Friends of the Parks supported building a new stadium off of the lakefront. We promoted a vision of restoring Soldier Field to its original U shape, open at the north end, as a multisport facility with a quarter-mile track, football/soccer field that could be used every day by the public for sports, fitness, recreation, and festivals. We envisioned Soldier Field as the city's public sports arena, to be used year-round by all Chicago citizens. We imagined high school football and soccer games, a quarter-mile track for daily fitness training as well as youth track-and-field meets. Our plan presented an opportunity for the general public to use a restored Soldier Field 365 days a year.

"Elitist" is the stadium's new status: ten days for Chicago Bears games, to benefit a privately owned corporation, while for most of the rest of the year the stadium and its field are off-limits to Chicagoans and visitors alike.
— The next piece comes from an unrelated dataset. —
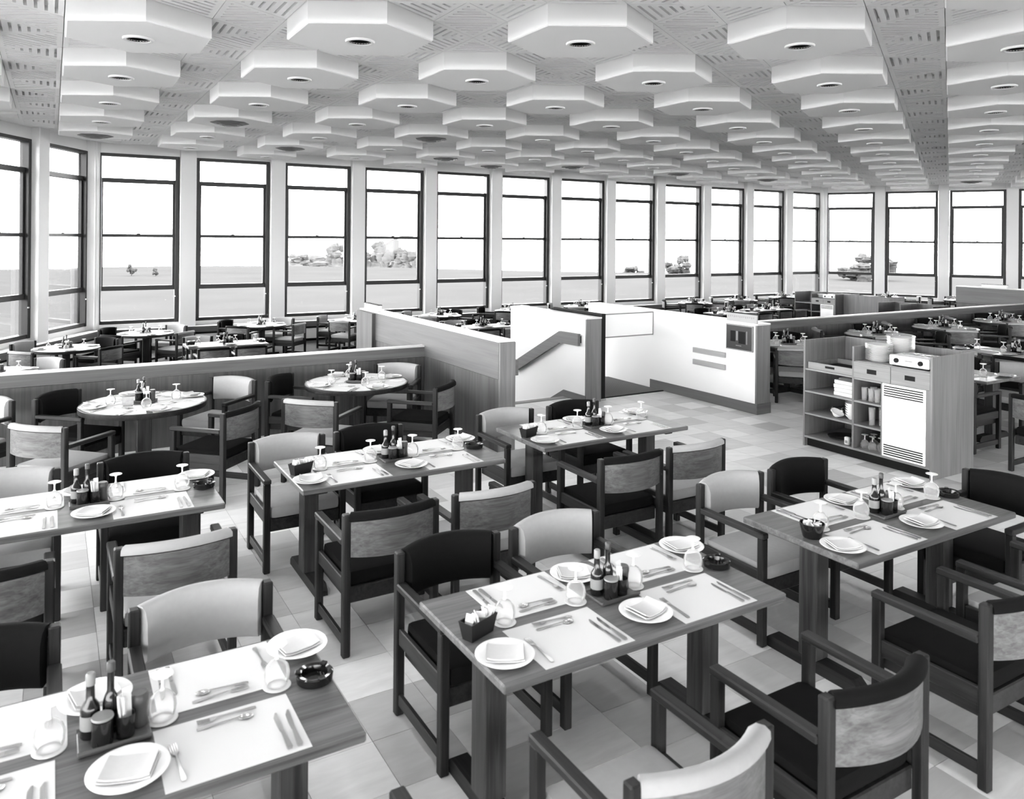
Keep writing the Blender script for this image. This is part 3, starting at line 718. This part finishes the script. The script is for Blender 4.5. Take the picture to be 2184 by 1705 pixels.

While Chicago will have to "bear" with this monstrosity, we at Friends of the Parks prefer to work in Chicago's neighborhoods, building coalitions to improve park programs and facilities and encouraging grassroots organizing. Our "elite" are the 2.9 million citizens of Chicago and 5.3 million residents of Cook County who pay for our parks and forest preserves. We will continue to serve those who look for a better use of public funds than a multimillion-dollar boondoggle that is only used very few days of the year by a small fraction of our population.